The deeper allegory is that the folks in Rumsfeld are impotent; they desperately want to get revenge and to protect themselves and to feel safe, but can’t figure out how to accomplish these goals.  Ms. Potoczny doesn’t employ too heavy a hand in constructing her allegories.  The best examples of this kind of literature allows for multiple reasonable interpretations.  (I read Animal Farm in fifth grade and thought it was an allegory on the political system in the United States; Orwell’s touch was light enough to make this reasonable.)  The least satisfying allegories force you into a critical straitjacket.  (I don’t want to list any examples of those.)

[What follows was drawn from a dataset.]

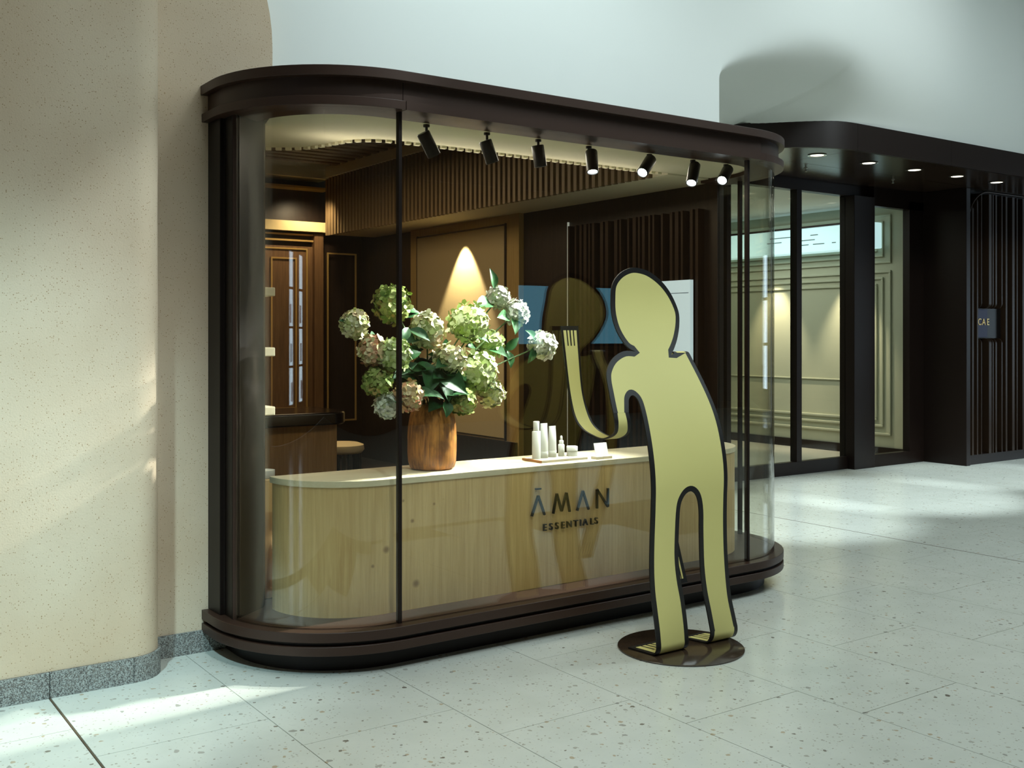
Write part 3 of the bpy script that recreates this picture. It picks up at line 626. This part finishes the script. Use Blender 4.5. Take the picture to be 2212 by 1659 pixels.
FL = [((2.311, 4.60, 1.556), .065, P_CREAM, 'cream hydrangea head at far left of the bouquet'),
      ((2.579, 4.72, 1.659), .088, P_GREEN, 'dark green hydrangea at top left of the bouquet behind the mullion'),
      ((2.356, 4.50, 1.429), .066, P_PINK, 'peach tinted hydrangea at left just under the far left head'),
      ((2.446, 4.45, 1.412), .070, P_LIME, 'pale green hydrangea beside the peach one, crossing the mullion'),
      ((2.378, 4.50, 1.283), .064, P_GREEN, 'green and yellow hydrangea above the low white head'),
      ((2.431, 4.50, 1.166), .057, P_WHITE, 'white round hydrangea hanging lowest at left of the vase'),
      ((2.525, 4.45, 1.205), .066, P_PINK, 'pink blushed hydrangea just above the left rim of the vase'),
      ((2.684, 4.55, 1.528), .080, P_CREAM, 'cream hydrangea with green underside, high in the middle right of mullion'),
      ((2.963, 4.60, 1.565), .095, P_LIME, 'large pale lime hydrangea at upper centre against the lit panel'),
      ((3.145, 4.68, 1.455), .068, P_LIME, 'pale lime hydrangea below right of the large upper centre head'),
      ((2.770, 4.47, 1.380), .070, P_CREAM, 'ivory hydrangea in the middle of the bouquet above the dark leaves'),
      ((2.985, 4.55, 1.315), .092, P_LIME, 'largest green white hydrangea right of centre over the vase'),
      ((3.095, 4.60, 1.200), .068, P_CREAM, 'cream hydrangea hanging lowest at right of the bouquet'),
      ((2.850, 4.48, 1.172), .062, P_GREEN, 'small green hydrangea beside the right rim of the vase'),
      ((3.218, 4.70, 1.707), .056, P_WHITE, 'bright white hydrangea, highest in the bouquet'),
      ((3.309, 4.66, 1.624), .062, P_WHITE, 'bright white hydrangea just right of the highest one'),
      ((3.440, 4.60, 1.450), .070, P_WHITE, 'white green hydrangea at far right near the figure hand')]
rl = random.Random(11)
for i, (c, R, pm, lab) in enumerate(FL):
    root = empty('hydrangea', (VX, VY, VZ+.30)); tag(root, lab, 'flower', 'hydrangeas in the wooden vase')
    a = 2*PI*i/17; b0 = Vector((VX+.045*math.cos(a), VY+.045*math.sin(a), VZ+.20)); cc = Vector(c)
    mid = b0.lerp(cc, .5)+Vector((0, 0, .06 if c[2] > 1.3 else .16)); mid.x += (VX-mid.x)*.25
    sp = catmull([tuple(b0), tuple(b0.lerp(mid, .4)+Vector((0, 0, .05))), tuple(mid), tuple(cc)], 6)
    rel(MB().tube(sp, .0045, 6).build('stem', M['stem'], smooth=60), root)
    bloom(c, R, pm, 100+i, parent=root)
    dirn = (cc-mid).normalized()
    for q in range(3 if i in (14, 15, 16) else 8):
        t = .40+.085*q; base = Vector(sp[int(t*(len(sp)-1))]) if t < 1 else cc
        an = rl.uniform(0, 2*PI); dv = Vector((math.cos(an), .55*math.sin(an)-.25, rl.uniform(-.3, .5))).normalized()
        ln = rl.uniform(.10, .15)
        leaf(base, base+dv*ln, ln*.58, (rl.uniform(-.3, .3), -.7, .8), root)
roots = [o for o in COL.objects if o.type == 'EMPTY' and o.name.startswith('hydrangea')]
def R_(i): return roots[i]
# distinctive leaves seen round the rim
leaf((3.19, 4.70, 1.75), (3.155, 4.68, 1.86), .05, (0, -1, .2), R_(14)); leaf((3.16, 4.69, 1.67), (3.02, 4.62, 1.66), .085, (0, -.8, .6), R_(14))
leaf((3.25, 4.66, 1.60), (3.15, 4.6, 1.60), .07, (0, -.9, .4), R_(15)); leaf((3.27, 4.64, 1.60), (3.25, 4.58, 1.51), .06, (0, -1, .1), R_(15))
leaf((3.39, 4.60, 1.47), (3.30, 4.55, 1.53), .05, (0, -.9, .4), R_(16)); leaf((3.38, 4.60, 1.44), (3.33, 4.58, 1.35), .05, (0, -1, 0), R_(16)); leaf((3.22, 4.62, 1.42), (3.22, 4.58, 1.33), .05, (0, -1, 0), R_(16))
leaf((3.2, 4.62, 1.42), (3.27, 4.58, 1.49), .05, (0, -1, .3), R_(16))
leaf((2.68, 4.48, 1.33), (2.83, 4.40, 1.22), .12, (0, -1, .3), R_(10)); leaf((2.66, 4.5, 1.36), (2.62, 4.42, 1.22), .11, (0, -1, .2), R_(10)); leaf((2.72, 4.5, 1.3), (2.74, 4.42, 1.18), .10, (.2, -1, .2), R_(10))
leaf((2.60, 4.45, 1.22), (2.68, 4.38, 1.20), .05, (0, -.6, .8), R_(6)); leaf((2.74, 4.46, 1.18), (2.72, 4.42, 1.10), .06, (0, -1, .2), R_(13))
leaf((2.55, 4.5, 1.54), (2.47, 4.45, 1.46), .05, (0, -.8, .4), R_(1)); leaf((2.55, 4.5, 1.53), (2.64, 4.44, 1.48), .06, (0, -.8, .5), R_(1))

# ================================================================== YELLOW FIGURE
FG = empty('figure_sculpture', (3.6, 3.66, 0)); tag(FG, 'flat yellow metal cut-out person leaning toward the kiosk glass, hand raised', 'sculpture')
def Yb(z):
    return 3.62+.32*sstep((z-.75)/1.0)
def ring(parts):
    pts = []; brd = []
    for pl, border in parts:
        c = catmull(pl, 4) if border and len(pl) > 2 else [tuple(p) for p in pl]
        pts += c[:-1]; brd += [border]*(len(c)-1)
    return pts, brd
seg_head = [(3.4471,1.4212),(3.4016,1.4461),(3.3627,1.518),(3.3505,1.6001),(3.3579,1.6828),(3.3712,1.7534),(3.4165,1.8047),(3.485,1.8345),(3.5533,1.8347),(3.6232,1.8154),(3.7032,1.7686),(3.7642,1.7042),(3.7983,1.6253),(3.789,1.5589),(3.7562,1.493),(3.7166,1.4419),(3.6770,1.4031)]
seg_n = [(3.6770,1.4031),(3.7026,1.412)]
seg_back = [(3.8048,1.411),(3.8337,1.3031),(3.8557,1.1805),(3.8600,1.0746),(3.8490,.9462),(3.8369,.821),(3.8288,.7239),(3.8266,.5771),(3.8337,.4133),(3.8531,.2453),(3.8839,.1304),(3.9020,.0700)]
seg_gap = [(3.7190,.0700),(3.6957,.1624),(3.6667,.2715),(3.6477,.395),(3.6412,.5563),(3.6400,.6602),(3.6265,.7254),(3.5978,.7563),(3.5642,.7570),(3.5337,.7335),(3.5141,.6879),(3.5046,.5709),(3.5027,.4536),(3.5157,.3556),(3.5409,.2491),(3.5603,.1354),(3.5672,.0700)]
seg_left = [(3.3651,.0700),(3.3573,.1361),(3.3428,.2241),(3.3285,.3186),(3.3219,.4286),(3.3241,.5518),(3.3295,.6664),(3.3324,.752),(3.3375,.8425),(3.3468,.9404),(3.3590,1.0467),(3.3682,1.1287),(3.3700,1.1865),(3.3577,1.210),(3.3387,1.2165),(3.3132,1.199),(3.2979,1.1656),(3.2879,1.1400)]
seg_arm = [(3.1952,1.1400),(3.1983,1.1741),(3.2056,1.2269),(3.2174,1.2978),(3.2409,1.3454),(3.2953,1.3939),(3.3729,1.424),(3.4471,1.4212)]
OUT, BRD = ring([(seg_head, True), (seg_n, True), ([seg_n[-1], seg_back[0]], False), (seg_back, True), ([seg_back[-1], seg_gap[0]], False), (seg_gap, True), ([seg_gap[-1], seg_left[0]], False), (seg_left, True), ([seg_left[-1], seg_arm[0]], False), (seg_arm, True)])
N = len(OUT); BW = .026
def edge_n(i):
    (x0, z0), (x1, z1) = OUT[i], OUT[(i+1) % N]; l = math.hypot(x1-x0, z1-z0) or 1; return ((z1-z0)/l, -(x1-x0)/l)
area2 = sum(OUT[i][0]*OUT[(i+1) % N][1]-OUT[(i+1) % N][0]*OUT[i][1] for i in range(N)); sg = -1 if area2 > 0 else 1
INS = []
for i in range(N):
    e0, e1 = (i-1) % N, i; n0, n1 = edge_n(e0), edge_n(e1); b0 = BW if BRD[e0] else 0.; b1 = BW if BRD[e1] else 0.
    (px, pz) = OUT[i]; det = n0[0]*n1[1]-n0[1]*n1[0]
    if abs(det) > .5 and not (BRD[e0] and BRD[e1]):
        dx = (b0*n1[1]-b1*n0[1])/det; dz = (n0[0]*b1-n1[0]*b0)/det
    else:
        ax, az = n0[0]+n1[0], n0[1]+n1[1]; l = math.hypot(ax, az) or 1; b_ = max(b0, b1); dx, dz = ax/l*b_, az/l*b_
    INS.append((px+sg*dx, pz+sg*dz))
allv = [Vector(p) for p in OUT]+[Vector(p) for p in INS]
edges = [(N+i, N+(i+1) % N) for i in range(N)]
V2, E2, F2 = delaunay_2d_cdt(allv, edges, [list(range(N)) if area2 > 0 else list(range(N))[::-1]], 1, 1e-5)[:3]
def inside(p, poly):
    c = False; n = len(poly)
    for i in range(n):
        x0, y0 = poly[i]; x1, y1 = poly[i-1]
        if (y0 > p[1]) != (y1 > p[1]) and p[0] < (x1-x0)*(p[1]-y0)/(y1-y0)+x0: c = not c
    return c
bm = bmesh.new(); bv = [bm.verts.new((v[0], 0, v[1])) for v in V2]
for f in F2:
    try: nf = bm.faces.new([bv[i] for i in f])
    except ValueError: continue
    cx = sum(V2[i][0] for i in f)/len(f); cz = sum(V2[i][1] for i in f)/len(f)
    nf.material_index = 1 if inside((cx, cz), INS) else 0
z = .10
while z < 1.84:
    bmesh.ops.bisect_plane(bm, geom=bm.verts[:]+bm.edges[:]+bm.faces[:], plane_co=(0, 0, z), plane_no=(0, 0, 1)); z += .035
bmesh.ops.triangulate(bm, faces=bm.faces[:]); bm.verts.ensure_lookup_table()
TH = .0035; front = []; back = []
for v in bm.verts:
    z = v.co.z; y = Yb(z); dy = (Yb(z+.005)-Yb(z-.005))/.01; l = math.hypot(1, dy); ny, nz = -1/l, dy/l
    front.append((v.co.x, y+ny*TH, z+nz*TH)); back.append((v.co.x, y-ny*TH, z-nz*TH))
bm.verts.index_update(); nv = len(bm.verts); m = MB(); m.v = front+back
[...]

Ironically, writing a piece like this is a great way to exorcise some of the anger you may have about political developments.  If you’re anything like me, you get really angry about certain things that happen in politics and in culture.  I don’t know how Ms. Potoczny feels about any of the pressing issues of the day, but I can definitely imagine that deconstructing the post-9/11 response can provide the kind of catharsis that Rumsfelders were trying to achieve.

What Should We Steal?

  • Goof up if its going too reinforce you’re point.  Grammatical errors can be particularly appropriate for dialogue and may illustrate why your character is the way they are.
  • Shape your allegories with a delicate touch.  Allow your reader to make his or her own decision as to what you really meant with your grand allegory.  Not only will the comparison mean more to the reader, but you’ll empower readers to choose from more options.
  • Exorcise your political demons through the magic of storytelling.  You can run for office so you can change things in your country, but that will invite reporters to uncover all the embarrassing things you’ve done.  Why not simply write a story that could nudge readers ever closer to agreeing with your philosophies?